Dari berbagai pasal dan ayat dalam peraturan perundang-undangan tentang Otonomi Daerah di atas, dapat dilihat bahwa dalam berbagai aspek berkaitan dengan pengelolaan Keuangan Daerah, dari perencanaan, pelaksanaan dan pertanggungjawabannya harus ditetapkan dengan Peraturan Daerah (Perda) dan Keputusan Kepala Daerah. Namun, bagaimana pun juga Perda dan Keputusan Kepala Daerah harus mengacu dan tidak boleh bertentangan dengan peraturan perundang-undangan yang lebih tinggi, sesuai dengan hierarki peraturan yang berlaku di Indonesia. (Lihat pasal 70 UU No 22/1999 di atas).

Sebagaimana kita semua tahu bahwa hierarki peraturan perundangan yang ada di Indonesia adalah: UUD, Tap MPR, UU, PP, Perpu, Kepres, Inpres, dan Kepmen. Sedangkan Perda merupakan peraturan tertinggi untuk skup Daerah dalam penyelenggaraan Pemerintah Daerah untuk mengatur berbagai hal yang memang menjadi wewenang Daerah dalam pengelolaannya. Perda merupakan kesepakatan dan keputusan bersama antara Kepala Daerah dengan DPRD, yang berarti ‘setingkat’ dengan UU untuk Pemerintah Pusat. Namun demikian, karena Daerah tidak berdiri sendiri sebagai sebuah negara, maka Perda tidak boleh bertentangan dengan peraturan-peraturan dari Pusat, dalam kerangka Negara Kesatuan Republik Indonesia.

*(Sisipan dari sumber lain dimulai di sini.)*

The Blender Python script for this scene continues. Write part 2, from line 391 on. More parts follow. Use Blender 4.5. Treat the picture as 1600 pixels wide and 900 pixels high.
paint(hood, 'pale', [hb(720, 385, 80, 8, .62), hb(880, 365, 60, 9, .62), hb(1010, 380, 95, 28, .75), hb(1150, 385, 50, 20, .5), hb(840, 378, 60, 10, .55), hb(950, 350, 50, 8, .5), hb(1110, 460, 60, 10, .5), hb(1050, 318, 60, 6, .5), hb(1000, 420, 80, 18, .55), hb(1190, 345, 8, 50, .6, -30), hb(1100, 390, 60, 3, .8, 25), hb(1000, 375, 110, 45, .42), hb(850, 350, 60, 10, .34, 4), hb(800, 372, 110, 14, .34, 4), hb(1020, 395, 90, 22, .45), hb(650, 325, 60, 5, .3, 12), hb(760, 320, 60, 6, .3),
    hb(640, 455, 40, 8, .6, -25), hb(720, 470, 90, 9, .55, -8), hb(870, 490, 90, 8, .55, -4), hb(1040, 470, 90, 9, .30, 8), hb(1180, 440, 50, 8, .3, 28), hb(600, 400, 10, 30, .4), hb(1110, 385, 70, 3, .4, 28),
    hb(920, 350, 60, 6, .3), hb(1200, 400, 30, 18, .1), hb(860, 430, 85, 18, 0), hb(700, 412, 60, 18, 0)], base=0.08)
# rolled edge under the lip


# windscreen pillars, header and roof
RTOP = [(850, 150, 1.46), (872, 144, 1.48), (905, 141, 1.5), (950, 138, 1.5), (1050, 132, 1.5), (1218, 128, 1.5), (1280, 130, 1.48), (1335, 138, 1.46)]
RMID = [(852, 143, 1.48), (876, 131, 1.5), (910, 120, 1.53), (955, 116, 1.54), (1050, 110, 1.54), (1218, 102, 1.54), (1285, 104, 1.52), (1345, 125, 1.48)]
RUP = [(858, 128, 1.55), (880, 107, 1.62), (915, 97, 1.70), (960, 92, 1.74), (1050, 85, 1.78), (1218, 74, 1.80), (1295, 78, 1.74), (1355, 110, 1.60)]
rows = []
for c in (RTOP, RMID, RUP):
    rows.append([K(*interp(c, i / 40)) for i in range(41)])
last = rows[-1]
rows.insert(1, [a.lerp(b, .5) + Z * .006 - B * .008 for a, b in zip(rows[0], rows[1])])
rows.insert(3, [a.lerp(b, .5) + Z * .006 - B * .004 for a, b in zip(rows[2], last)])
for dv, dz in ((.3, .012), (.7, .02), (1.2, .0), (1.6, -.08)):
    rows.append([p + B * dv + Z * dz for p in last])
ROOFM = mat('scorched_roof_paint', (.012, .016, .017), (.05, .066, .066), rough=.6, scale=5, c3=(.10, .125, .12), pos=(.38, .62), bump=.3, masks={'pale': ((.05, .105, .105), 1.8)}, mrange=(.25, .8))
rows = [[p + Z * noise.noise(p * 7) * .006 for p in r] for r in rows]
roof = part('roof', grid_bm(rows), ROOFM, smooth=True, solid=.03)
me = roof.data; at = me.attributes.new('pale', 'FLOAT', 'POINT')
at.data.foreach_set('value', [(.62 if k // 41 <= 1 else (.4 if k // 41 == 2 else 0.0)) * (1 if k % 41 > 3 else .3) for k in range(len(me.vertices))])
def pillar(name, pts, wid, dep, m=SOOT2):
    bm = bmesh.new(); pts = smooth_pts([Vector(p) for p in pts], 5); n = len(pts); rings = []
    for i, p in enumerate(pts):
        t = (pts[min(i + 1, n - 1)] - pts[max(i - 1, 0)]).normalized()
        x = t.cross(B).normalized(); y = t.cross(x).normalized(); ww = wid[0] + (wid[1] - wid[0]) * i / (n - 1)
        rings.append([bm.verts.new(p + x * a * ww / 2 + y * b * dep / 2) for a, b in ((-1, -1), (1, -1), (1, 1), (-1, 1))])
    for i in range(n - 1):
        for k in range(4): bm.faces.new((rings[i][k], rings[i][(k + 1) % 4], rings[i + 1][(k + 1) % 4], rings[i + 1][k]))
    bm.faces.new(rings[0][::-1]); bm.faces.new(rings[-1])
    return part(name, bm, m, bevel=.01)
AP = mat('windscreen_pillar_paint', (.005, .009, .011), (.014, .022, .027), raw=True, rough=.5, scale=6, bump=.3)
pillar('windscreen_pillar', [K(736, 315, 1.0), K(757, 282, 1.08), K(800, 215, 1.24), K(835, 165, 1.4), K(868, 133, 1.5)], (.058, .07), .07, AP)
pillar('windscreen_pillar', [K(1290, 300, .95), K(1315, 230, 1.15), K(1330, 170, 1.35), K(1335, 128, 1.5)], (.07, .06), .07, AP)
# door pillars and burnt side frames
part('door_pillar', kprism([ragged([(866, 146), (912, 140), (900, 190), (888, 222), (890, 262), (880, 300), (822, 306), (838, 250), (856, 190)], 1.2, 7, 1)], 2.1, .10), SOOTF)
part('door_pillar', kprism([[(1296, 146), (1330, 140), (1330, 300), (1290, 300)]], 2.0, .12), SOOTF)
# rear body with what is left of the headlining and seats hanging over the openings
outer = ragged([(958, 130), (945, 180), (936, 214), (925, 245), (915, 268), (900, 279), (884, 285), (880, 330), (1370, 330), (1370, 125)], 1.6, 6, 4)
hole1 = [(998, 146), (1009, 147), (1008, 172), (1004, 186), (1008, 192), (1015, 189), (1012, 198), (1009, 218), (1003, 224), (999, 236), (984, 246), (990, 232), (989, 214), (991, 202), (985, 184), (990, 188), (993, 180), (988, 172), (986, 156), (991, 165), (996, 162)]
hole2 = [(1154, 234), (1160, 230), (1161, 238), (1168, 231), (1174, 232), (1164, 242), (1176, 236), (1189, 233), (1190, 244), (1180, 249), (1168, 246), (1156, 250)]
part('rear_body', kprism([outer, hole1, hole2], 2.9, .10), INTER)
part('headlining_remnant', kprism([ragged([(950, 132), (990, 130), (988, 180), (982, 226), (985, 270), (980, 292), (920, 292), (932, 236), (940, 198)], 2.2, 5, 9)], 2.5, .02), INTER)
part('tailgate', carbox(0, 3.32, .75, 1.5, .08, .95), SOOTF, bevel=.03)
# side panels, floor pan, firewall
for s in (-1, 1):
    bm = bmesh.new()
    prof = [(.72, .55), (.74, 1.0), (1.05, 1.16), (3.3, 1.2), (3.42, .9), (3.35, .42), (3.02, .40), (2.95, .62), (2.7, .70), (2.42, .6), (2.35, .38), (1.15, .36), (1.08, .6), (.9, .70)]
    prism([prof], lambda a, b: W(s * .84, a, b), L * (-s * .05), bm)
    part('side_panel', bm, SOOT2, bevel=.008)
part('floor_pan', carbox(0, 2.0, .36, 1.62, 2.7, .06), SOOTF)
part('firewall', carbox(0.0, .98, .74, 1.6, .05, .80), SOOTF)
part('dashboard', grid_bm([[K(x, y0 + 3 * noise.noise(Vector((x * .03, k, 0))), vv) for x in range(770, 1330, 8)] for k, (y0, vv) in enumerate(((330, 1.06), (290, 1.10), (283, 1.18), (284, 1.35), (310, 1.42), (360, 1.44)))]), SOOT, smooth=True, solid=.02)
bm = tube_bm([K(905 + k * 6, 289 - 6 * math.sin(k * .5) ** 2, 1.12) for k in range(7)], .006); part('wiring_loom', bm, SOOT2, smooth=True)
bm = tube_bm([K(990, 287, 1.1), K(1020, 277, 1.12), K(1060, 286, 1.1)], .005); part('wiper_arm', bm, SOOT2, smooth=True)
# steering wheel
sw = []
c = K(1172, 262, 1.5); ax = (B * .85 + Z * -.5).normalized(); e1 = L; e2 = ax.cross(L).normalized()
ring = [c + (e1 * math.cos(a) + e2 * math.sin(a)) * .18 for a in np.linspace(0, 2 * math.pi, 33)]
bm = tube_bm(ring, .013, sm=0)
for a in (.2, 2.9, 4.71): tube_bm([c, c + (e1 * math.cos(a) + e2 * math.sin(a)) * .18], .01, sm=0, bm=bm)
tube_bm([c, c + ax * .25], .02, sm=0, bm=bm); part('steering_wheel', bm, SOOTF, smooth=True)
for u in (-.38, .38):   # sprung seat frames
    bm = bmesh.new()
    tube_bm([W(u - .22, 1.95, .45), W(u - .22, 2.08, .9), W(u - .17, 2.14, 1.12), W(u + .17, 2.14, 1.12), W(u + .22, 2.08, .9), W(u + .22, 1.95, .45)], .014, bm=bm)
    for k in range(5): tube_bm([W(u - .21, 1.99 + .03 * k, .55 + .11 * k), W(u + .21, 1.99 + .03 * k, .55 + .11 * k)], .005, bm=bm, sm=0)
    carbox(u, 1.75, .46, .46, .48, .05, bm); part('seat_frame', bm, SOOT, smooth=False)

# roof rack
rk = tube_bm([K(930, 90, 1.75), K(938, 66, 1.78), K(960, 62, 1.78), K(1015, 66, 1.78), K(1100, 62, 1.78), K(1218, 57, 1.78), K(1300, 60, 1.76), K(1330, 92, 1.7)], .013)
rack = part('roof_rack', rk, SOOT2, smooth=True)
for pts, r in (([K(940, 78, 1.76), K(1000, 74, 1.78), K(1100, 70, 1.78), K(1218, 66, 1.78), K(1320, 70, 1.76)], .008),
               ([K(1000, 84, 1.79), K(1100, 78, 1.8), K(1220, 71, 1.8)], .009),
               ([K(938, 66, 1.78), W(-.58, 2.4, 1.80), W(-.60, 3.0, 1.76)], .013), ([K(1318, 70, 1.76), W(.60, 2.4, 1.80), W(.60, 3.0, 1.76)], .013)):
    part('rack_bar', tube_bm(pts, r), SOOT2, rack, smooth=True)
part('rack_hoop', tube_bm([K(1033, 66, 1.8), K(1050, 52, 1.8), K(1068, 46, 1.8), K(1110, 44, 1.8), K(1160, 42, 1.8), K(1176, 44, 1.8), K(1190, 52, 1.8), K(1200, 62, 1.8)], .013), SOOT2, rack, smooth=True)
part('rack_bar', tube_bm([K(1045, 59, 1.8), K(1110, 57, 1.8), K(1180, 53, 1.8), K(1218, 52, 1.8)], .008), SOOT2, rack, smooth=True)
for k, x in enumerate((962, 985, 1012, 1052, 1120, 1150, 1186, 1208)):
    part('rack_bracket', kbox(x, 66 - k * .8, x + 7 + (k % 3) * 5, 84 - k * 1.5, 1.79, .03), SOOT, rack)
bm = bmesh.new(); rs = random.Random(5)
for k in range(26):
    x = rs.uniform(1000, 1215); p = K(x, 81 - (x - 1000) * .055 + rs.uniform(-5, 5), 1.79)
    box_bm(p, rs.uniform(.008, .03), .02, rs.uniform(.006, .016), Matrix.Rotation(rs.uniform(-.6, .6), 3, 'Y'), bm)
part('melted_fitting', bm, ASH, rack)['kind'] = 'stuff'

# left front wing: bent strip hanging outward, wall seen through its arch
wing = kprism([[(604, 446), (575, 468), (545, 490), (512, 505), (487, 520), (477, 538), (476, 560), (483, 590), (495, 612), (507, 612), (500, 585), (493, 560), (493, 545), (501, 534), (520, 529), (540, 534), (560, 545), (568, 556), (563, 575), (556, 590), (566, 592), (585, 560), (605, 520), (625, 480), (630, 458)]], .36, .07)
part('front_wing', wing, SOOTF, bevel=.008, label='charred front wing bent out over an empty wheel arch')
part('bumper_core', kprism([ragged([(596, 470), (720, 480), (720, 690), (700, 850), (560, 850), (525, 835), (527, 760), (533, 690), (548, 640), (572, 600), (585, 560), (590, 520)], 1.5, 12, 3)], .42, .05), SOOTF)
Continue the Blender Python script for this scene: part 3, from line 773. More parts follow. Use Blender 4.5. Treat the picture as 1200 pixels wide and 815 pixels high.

Dengan melihat kondisi di atas, maka seyogyanya sebuah Perda harus mengacu kepada UUD sampai dengan PP sebagai keputusan dan kebijakan dari Pemerintah Pusat. Perda tidak harus tunduk mutlak kepada Keputusan Menteri, kecuali untuk bidang kewenangan yang diatur oleh Pemerintah pusat dan ditangani oleh departemen khusus oleh Pusat, misalnya Departemen Luar Negeri, Pertahanan, Agama dan Keuangan. Akan tetapi, Kepmen dapat menjadi pedoman bagi Daerah selama Kepmen tersebut mengatur hal-hal yang betul-betul menjadi bidang kewenangan menteri/departemen yang bersangkutan. Jika tidak demikian, maka akan terjadi banyak penyimpangan, kejanggalan dan pertentangan antar peraturan dalam mekanisme penyelenggaraan Pemerintahan Daerah.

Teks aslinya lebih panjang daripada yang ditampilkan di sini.